Optimal Operation of Virtual Power Plant with Considering the Demand Response and Electric Vehicles

Abstract

The needs of human communities for electrical energy is increasing every day, and as a result, the price of fossil fuels is steadily increasing. Considering the trend of advances in renewable energy technologies and the support of governments and energy policymakers to make more use of these clean and inexpensive resources. Limitations such as low capacity, the uncertainty of output power and stability issues have made it costly and difficult to use Distributed Energy Resources (DERs). To solve these problems, a new concept known as Virtual Power Plant (VPP) has been proposed to facilitate the exploitation of DERs. The VPP is a set of DERs that are put together for market participation. Also, efforts to reduce the amount of environmental pollution have replaced the use of Electric Vehicles (EV) instead of internal combustion engines.
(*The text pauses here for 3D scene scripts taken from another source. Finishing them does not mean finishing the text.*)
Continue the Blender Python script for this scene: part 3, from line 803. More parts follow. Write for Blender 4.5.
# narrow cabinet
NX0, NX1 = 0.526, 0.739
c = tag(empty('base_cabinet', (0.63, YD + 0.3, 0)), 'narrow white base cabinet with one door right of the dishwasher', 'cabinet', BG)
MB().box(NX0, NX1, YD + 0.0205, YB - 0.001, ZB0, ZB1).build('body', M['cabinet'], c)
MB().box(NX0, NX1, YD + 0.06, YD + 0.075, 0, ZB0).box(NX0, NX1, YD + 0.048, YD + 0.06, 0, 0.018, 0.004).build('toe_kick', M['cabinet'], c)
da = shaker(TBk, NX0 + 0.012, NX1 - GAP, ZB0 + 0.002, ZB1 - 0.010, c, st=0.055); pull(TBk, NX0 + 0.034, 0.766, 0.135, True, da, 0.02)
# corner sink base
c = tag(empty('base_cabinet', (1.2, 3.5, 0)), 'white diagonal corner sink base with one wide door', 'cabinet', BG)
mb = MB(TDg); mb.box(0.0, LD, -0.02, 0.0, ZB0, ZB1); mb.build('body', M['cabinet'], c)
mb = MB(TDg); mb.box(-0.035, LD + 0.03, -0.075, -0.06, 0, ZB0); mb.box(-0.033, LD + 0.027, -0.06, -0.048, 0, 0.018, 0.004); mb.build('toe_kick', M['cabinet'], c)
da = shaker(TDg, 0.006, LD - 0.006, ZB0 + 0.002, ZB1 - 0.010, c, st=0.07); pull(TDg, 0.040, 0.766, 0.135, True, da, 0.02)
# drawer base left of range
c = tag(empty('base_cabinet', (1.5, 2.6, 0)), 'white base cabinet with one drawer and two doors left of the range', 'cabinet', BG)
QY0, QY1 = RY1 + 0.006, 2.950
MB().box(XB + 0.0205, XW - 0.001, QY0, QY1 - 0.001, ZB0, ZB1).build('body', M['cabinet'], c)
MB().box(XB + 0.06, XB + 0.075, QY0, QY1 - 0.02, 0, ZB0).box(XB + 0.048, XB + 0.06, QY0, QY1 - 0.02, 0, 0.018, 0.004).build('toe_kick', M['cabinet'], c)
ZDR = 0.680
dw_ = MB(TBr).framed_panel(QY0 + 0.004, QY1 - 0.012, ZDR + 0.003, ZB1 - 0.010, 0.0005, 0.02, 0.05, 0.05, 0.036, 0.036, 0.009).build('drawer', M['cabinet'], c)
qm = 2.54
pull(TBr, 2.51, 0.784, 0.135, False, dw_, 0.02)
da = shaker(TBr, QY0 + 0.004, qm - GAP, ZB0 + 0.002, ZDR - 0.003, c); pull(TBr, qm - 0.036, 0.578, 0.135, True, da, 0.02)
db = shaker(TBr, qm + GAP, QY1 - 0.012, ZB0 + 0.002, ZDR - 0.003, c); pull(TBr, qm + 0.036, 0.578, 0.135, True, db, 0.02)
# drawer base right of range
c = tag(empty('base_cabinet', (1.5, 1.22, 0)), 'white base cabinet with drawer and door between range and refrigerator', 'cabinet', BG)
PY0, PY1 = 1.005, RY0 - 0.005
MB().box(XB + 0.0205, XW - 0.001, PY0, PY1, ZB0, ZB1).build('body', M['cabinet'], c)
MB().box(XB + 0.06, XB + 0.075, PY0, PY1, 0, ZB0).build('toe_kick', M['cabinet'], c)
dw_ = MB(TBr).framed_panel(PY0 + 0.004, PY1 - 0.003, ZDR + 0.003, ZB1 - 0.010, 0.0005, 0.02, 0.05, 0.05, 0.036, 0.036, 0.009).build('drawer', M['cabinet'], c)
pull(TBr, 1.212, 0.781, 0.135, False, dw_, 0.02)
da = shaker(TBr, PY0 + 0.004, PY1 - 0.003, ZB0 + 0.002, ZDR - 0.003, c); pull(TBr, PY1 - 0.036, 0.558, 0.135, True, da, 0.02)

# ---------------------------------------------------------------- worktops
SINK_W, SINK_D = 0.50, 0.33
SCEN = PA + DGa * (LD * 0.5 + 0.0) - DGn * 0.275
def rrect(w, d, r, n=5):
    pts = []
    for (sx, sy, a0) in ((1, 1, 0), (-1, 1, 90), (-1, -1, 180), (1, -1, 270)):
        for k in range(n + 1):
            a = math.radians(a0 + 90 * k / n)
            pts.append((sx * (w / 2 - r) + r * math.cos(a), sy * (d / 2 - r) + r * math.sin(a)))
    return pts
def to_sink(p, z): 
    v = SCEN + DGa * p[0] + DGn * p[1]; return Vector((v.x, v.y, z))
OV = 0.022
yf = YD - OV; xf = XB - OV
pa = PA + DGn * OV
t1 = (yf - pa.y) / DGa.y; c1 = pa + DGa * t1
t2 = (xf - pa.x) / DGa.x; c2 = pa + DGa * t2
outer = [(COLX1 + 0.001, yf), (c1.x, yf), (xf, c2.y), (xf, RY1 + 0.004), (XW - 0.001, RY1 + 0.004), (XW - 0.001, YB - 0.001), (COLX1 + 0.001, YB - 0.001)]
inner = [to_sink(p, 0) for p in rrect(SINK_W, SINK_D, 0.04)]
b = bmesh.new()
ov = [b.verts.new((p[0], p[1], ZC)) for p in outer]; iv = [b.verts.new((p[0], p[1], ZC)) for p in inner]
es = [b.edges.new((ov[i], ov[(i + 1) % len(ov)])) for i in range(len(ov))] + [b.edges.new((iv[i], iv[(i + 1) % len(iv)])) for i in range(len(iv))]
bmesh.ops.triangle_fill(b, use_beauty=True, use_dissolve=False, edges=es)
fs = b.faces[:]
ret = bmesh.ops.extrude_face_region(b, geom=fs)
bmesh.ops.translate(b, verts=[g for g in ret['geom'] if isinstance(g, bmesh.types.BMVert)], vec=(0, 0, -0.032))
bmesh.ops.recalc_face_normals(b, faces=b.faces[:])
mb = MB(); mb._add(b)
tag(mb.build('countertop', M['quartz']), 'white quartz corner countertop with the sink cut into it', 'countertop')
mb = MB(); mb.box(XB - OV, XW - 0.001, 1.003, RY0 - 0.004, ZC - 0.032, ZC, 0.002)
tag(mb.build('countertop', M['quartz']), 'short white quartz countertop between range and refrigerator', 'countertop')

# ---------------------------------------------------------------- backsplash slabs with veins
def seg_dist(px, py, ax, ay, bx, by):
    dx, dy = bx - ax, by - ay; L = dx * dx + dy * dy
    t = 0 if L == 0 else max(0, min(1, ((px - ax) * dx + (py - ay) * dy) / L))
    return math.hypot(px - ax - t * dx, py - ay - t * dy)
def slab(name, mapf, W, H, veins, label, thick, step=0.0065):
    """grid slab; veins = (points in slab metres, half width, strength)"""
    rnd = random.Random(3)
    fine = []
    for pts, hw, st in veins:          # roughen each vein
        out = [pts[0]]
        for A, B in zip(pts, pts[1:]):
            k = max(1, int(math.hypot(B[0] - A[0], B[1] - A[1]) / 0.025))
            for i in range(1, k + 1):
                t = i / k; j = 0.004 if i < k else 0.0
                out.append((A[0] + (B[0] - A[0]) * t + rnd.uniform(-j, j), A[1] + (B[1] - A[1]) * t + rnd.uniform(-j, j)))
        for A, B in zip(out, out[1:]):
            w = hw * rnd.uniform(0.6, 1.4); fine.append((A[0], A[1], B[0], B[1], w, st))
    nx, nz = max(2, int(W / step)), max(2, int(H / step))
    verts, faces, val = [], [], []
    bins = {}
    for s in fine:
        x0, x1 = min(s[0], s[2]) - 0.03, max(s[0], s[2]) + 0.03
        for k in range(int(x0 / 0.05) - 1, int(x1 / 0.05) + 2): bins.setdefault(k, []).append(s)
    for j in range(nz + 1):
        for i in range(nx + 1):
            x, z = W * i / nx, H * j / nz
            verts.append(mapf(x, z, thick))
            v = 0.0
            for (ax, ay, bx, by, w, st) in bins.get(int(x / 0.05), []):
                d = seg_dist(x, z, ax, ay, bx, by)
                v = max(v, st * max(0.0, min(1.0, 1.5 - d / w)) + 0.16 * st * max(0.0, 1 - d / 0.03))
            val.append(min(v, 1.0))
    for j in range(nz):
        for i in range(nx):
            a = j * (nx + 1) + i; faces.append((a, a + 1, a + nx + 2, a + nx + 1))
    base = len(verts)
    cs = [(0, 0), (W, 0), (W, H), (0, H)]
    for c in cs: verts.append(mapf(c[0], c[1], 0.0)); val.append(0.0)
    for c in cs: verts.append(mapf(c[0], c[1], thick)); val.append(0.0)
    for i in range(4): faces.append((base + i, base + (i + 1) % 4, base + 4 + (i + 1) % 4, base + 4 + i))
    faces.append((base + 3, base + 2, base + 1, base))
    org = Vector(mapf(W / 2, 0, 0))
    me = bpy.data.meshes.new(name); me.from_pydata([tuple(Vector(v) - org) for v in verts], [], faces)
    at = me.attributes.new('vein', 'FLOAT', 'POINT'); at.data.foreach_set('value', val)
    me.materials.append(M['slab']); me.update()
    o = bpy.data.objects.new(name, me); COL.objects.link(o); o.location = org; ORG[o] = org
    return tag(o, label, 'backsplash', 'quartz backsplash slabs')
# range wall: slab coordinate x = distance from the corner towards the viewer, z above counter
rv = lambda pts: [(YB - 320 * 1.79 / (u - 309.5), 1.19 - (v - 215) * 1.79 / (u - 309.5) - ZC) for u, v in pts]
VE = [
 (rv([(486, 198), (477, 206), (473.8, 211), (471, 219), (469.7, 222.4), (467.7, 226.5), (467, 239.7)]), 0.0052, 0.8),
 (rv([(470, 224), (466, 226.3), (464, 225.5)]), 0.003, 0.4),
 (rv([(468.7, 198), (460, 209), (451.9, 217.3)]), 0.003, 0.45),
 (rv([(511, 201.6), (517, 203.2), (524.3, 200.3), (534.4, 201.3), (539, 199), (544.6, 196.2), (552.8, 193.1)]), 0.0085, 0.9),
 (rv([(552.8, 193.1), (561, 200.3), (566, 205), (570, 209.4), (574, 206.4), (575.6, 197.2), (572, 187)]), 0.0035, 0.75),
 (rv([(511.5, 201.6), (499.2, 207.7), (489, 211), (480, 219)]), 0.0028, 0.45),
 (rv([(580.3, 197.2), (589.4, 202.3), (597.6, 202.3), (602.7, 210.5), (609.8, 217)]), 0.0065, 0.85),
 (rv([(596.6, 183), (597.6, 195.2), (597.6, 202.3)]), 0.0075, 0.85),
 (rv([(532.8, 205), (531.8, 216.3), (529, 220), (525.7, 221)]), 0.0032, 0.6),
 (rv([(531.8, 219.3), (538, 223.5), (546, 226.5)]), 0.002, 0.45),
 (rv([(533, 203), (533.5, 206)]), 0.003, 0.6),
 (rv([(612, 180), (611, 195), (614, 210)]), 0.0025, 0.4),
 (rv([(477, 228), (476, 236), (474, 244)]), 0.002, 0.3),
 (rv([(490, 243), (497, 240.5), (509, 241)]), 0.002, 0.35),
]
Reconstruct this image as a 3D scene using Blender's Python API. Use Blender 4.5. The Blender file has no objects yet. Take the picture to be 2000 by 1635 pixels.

Regarding this paper, a new model for optimizing virtual power plant is presented. In this model, the Demand response (DR) has been used, whose modeling is based on Price-Based Demand Response for ordinary loads and incentive. To solve the problem a mixed integer linear programming model is proposed to maximize the profit of the virtual power plant. In order to see the effectiveness and satisfying performance of proposed model, a case study including DERs, EV, and loads is studied as test system. The simulation results using Matlab and GAMS show the efficiency of the proposed model and proves that simultaneous use of the price-based demand response program, smart charging, and the participation of electric vehicles in demand responses reduces operating costs.